I have run into a problematic behavior, and then came to find that it is a "possible issue" called out in the documentation, but I guess I am just baffled that this IS an issue, and am wondering why. The example from the documentation is:
In the presence of global variables, pattern variables may show unexpected behavior:
x=5;
f[x_]=x^2;
f[2]
The result of this is 25. I am utterly shocked that Mathematica doesn't recognize that within the definition of f, it should treat x as local. Every other programming language I have used recognizes this. And I swear that earlier versions of Mathematica recognized this, though I suppose I could have never tested it.
Why is this the behavior? Is there any way to fix the problem without resorting to a delayed assignment?

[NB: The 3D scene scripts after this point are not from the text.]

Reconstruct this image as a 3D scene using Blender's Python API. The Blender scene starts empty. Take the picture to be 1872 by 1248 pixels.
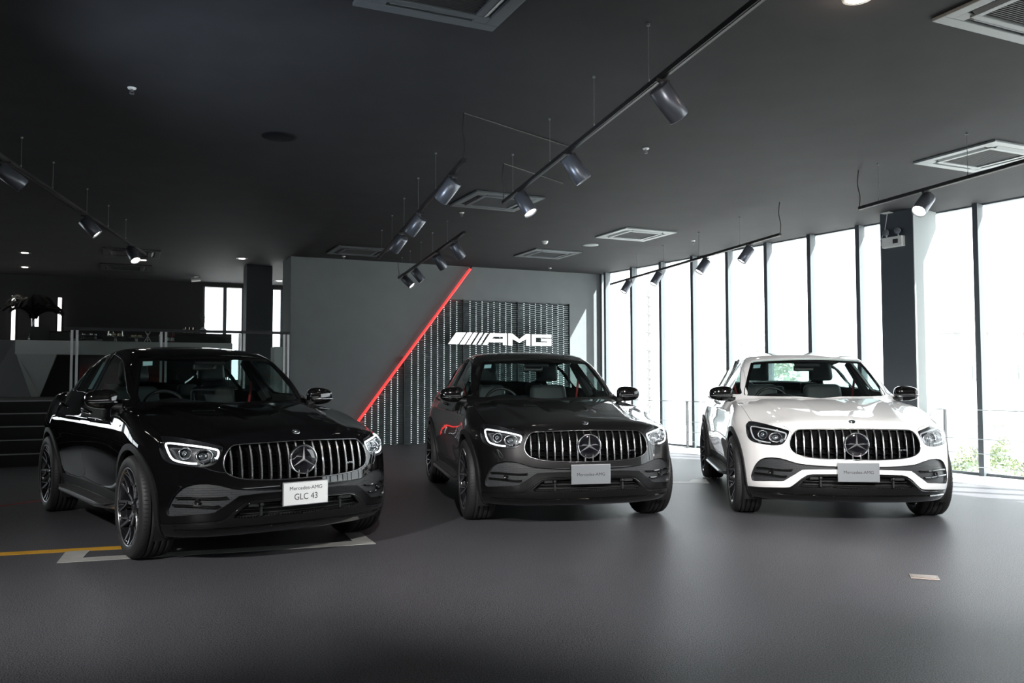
import bpy, bmesh, math, random
import numpy as np
from mathutils import Vector, Matrix, kdtree
from mathutils.bvhtree import BVHTree
random.seed(7)
C = bpy.context.scene.collection
R = math.radians
# ------------------------------------------------------------------ camera, world, exposure
F_PX, PITCH, ROLL, CAM_H = 1543.6, R(2.6476), R(0.1064), 1.268
cd = bpy.data.cameras.new('camera'); cam = bpy.data.objects.new('camera', cd); C.objects.link(cam)
cd.sensor_width = 36.0; cd.lens = 36.0*F_PX/1872.0; cd.clip_end = 300
cam.matrix_world = Matrix.Translation((0, 0, CAM_H)) @ Matrix.Rotation(R(90)+PITCH, 4, 'X') @ Matrix.Rotation(-ROLL, 4, 'Z')
sc = bpy.context.scene; sc.camera = cam
vs = sc.view_settings; vs.view_transform = 'Standard'; vs.look = 'None'; vs.gamma = 1.0; vs.use_curve_mapping = False
vs.exposure = 0.85
world = bpy.data.worlds.new('sky'); sc.world = world; world.use_nodes = True
_b = world.node_tree.nodes['Background']; _b.inputs[0].default_value = (0.93, 0.97, 1.0, 1); _b.inputs[1].default_value = 3.0
# --- lights: sun through the windows, photographer's flash bounced off the ceiling, strength of the added front fill spots
sl = bpy.data.lights.new('sun', 'SUN'); sl.energy = 19.0; sl.angle = R(.6); sl.color = (1, .98, .95)
so = bpy.data.objects.new('sun', sl); C.objects.link(so)
_sd = Vector((-.77*.908-1.0*.418, -.77*.418+1.0*.908, -1.1)).normalized()
so.rotation_euler = _sd.to_track_quat('-Z', 'Y').to_euler()
fl_ = bpy.data.lights.new('flash', 'SPOT'); fl_.energy = 520; fl_.spot_size = R(62); fl_.spot_blend = .9; fl_.color = (.72, .84, 1.0); fl_.shadow_soft_size = .12
fo = bpy.data.objects.new('flash', fl_); C.objects.link(fo); fo.location = (-3.7, 3.5, 1.3)
fo.rotation_euler = Vector((2.7, 3.6, 2.1)).to_track_quat('-Z', 'Y').to_euler()
FRONT_FILL = 600
# ------------------------------------------------------------------ helpers
MATS = {}
def mat(name, col=(.5,.5,.5), rough=.5, metal=0.0, spec=.5, emit=None, es=1.0, coat=0.0, coat_r=.03):
    if name in MATS: return MATS[name]
    m = bpy.data.materials.new(name); m.use_nodes = True
    b = m.node_tree.nodes['Principled BSDF']
    b.inputs['Base Color'].default_value = (*col, 1); b.inputs['Roughness'].default_value = rough
    b.inputs['Metallic'].default_value = metal; b.inputs['Specular IOR Level'].default_value = spec
    b.inputs['Coat Weight'].default_value = coat; b.inputs['Coat Roughness'].default_value = coat_r
    if emit:
        b.inputs['Emission Color'].default_value = (*emit, 1); b.inputs['Emission Strength'].default_value = es
    MATS[name] = m; return m
def noise_bump(m, scale, strength, dist=.002, colvar=None, detail=3):
    nt = m.node_tree; b = nt.nodes['Principled BSDF']
    tc = nt.nodes.new('ShaderNodeTexCoord'); n = nt.nodes.new('ShaderNodeTexNoise')
    n.inputs['Scale'].default_value = scale; n.inputs['Detail'].default_value = detail
    nt.links.new(tc.outputs['Object'], n.inputs['Vector'])
    if strength:
        bp = nt.nodes.new('ShaderNodeBump'); bp.inputs['Strength'].default_value = strength; bp.inputs['Distance'].default_value = dist
        nt.links.new(n.outputs['Fac'], bp.inputs['Height']); nt.links.new(bp.outputs['Normal'], b.inputs['Normal'])
    if colvar:
        cr = nt.nodes.new('ShaderNodeValToRGB'); cr.color_ramp.elements[0].position = .3; cr.color_ramp.elements[1].position = .7
        cr.color_ramp.elements[0].color = (*colvar[0], 1); cr.color_ramp.elements[1].color = (*colvar[1], 1)
        nt.links.new(n.outputs['Fac'], cr.inputs['Fac']); nt.links.new(cr.outputs['Color'], b.inputs['Base Color'])
    return m
def glass(name, tint=(.9,.95,.93), rough=0.0, refl=1.0):
    if name in MATS: return MATS[name]
    m = bpy.data.materials.new(name); m.use_nodes = True; nt = m.node_tree
    for n in list(nt.nodes):
        if n.type == 'BSDF_PRINCIPLED': nt.nodes.remove(n)
    out = nt.nodes['Material Output']; t = nt.nodes.new('ShaderNodeBsdfTransparent'); t.inputs[0].default_value = (*tint, 1)
    g = nt.nodes.new('ShaderNodeBsdfGlossy'); g.inputs['Roughness'].default_value = rough; g.inputs[0].default_value = (refl, refl, refl, 1)
    # Schlick curve from the facing angle: the same for both sides of a thin pane
    lw = nt.nodes.new('ShaderNodeLayerWeight'); lw.inputs[0].default_value = .5
    pw = nt.nodes.new('ShaderNodeMath'); pw.operation = 'POWER'; pw.inputs[1].default_value = 5.0
    ma = nt.nodes.new('ShaderNodeMath'); ma.operation = 'MULTIPLY_ADD'; ma.inputs[1].default_value = .92; ma.inputs[2].default_value = .07
    mx = nt.nodes.new('ShaderNodeMixShader')
    nt.links.new(lw.outputs['Facing'], pw.inputs[0]); nt.links.new(pw.outputs[0], ma.inputs[0]); nt.links.new(ma.outputs[0], mx.inputs[0])
    nt.links.new(t.outputs[0], mx.inputs[1]); nt.links.new(g.outputs[0], mx.inputs[2]); nt.links.new(mx.outputs[0], out.inputs[0])
    MATS[name] = m; return m
def tag(o, label=None, cat=None, group=None, kind=None):
    if label: o['label'] = label
    if cat: o['category'] = cat
    if group: o['group'] = group
    if kind: o['kind'] = kind
    return o
def empty(name, loc=(0,0,0), rz=0, parent=None):
    o = bpy.data.objects.new(name, None); C.objects.link(o); o.location = loc; o.rotation_euler = (0, 0, rz)
    o.empty_display_size = .1
    if parent: o.parent = parent
    return o
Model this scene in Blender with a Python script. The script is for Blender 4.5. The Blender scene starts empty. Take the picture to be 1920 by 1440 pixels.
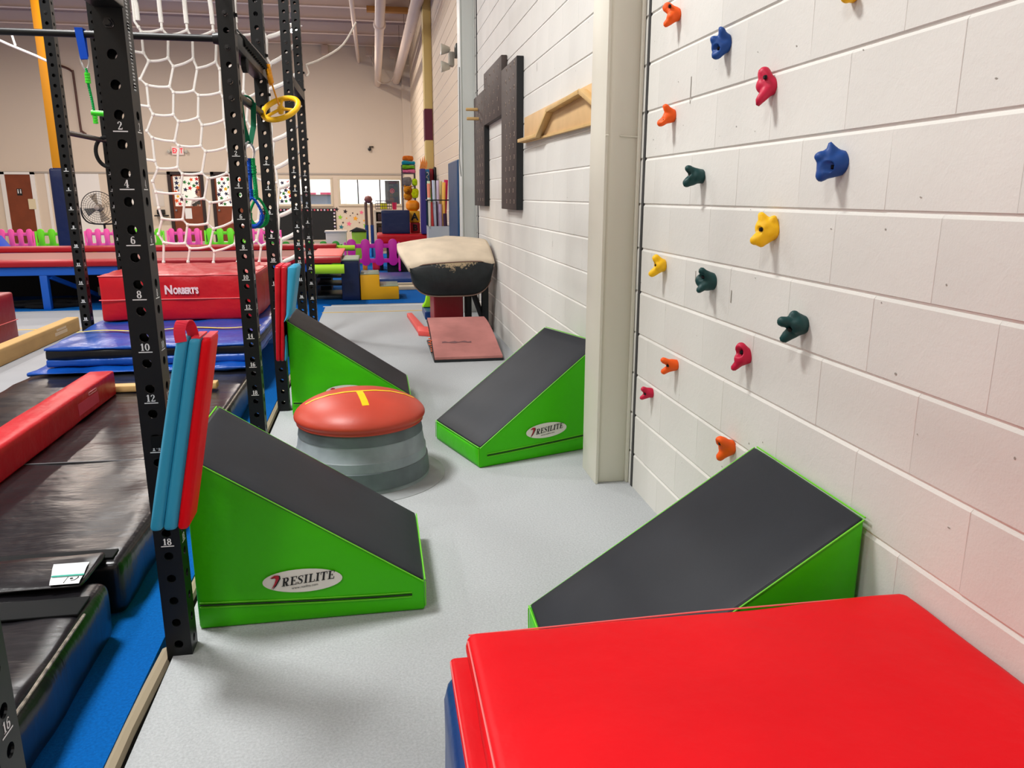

Edited to add: Many people are suggesting memoization and/or simply understanding the execution model of Mathematica. Unfortunately, the situations where I am decrying this behavior is not helped by memoization. Imagine a function f[x_,y_,z_,n_,l_,m_,p1_,p2_,p3_] that is defined over all real values of x, y, and z, and for some subset of integers n, l, and m, and applies to different systems based on real-valued parameters p1, p2, and p3. The function itself is complicated, and computationally intensive. Often this function is then combined into a composite function that still depends on the same variables and parameters, but which has multiple offsets (so g is f[x-x1,y-y1,z-z1,...] added together for multiple offsets). And then I need to integrate g over x, y, z to normalize it and then I need to ContourPlot3D the resulting function. In order to make the integration and plotting not take forever, I need Mathematica to do as much preprocessing simplification as possible, which means using Set instead of SetDelayed. The calculations are over all 3D space, so memoization doesn't help.
Further, the applications are part of a college class I teach that uses Mathematica as a tool, but isn't itself about Mathematica, so the goal is to give the students a just-in-time introduction to the Mathematica skills they need to solve the content-specific problems they are being tasked with. So, I give them code that they can copy-and-paste to do complicated stuff, and then expect them to modify calls to that code to apply the concepts to new problems. And here's the issue... if I have a parameter that all of the textbooks call De, then it makes sense to define the function with De as the name of the parameter in order to make calling that function more transparent. And it also makes sense for the students to plug in their values for De into a variable they name De. Many of these students have a tiny bit of programming experience before my class, and so expect the behavior to be similar to the languages they have used before. And in many, many cases that expectation is reasonable. But not in this case, which is why I asked my question. I cannot afford to devote significant time in class to the execution model of Mathematica when for nearly every other purpose a student approaching Mathematica as a procedural language is sufficient for my course.
So thank you all for your responses. And I apologize for venting.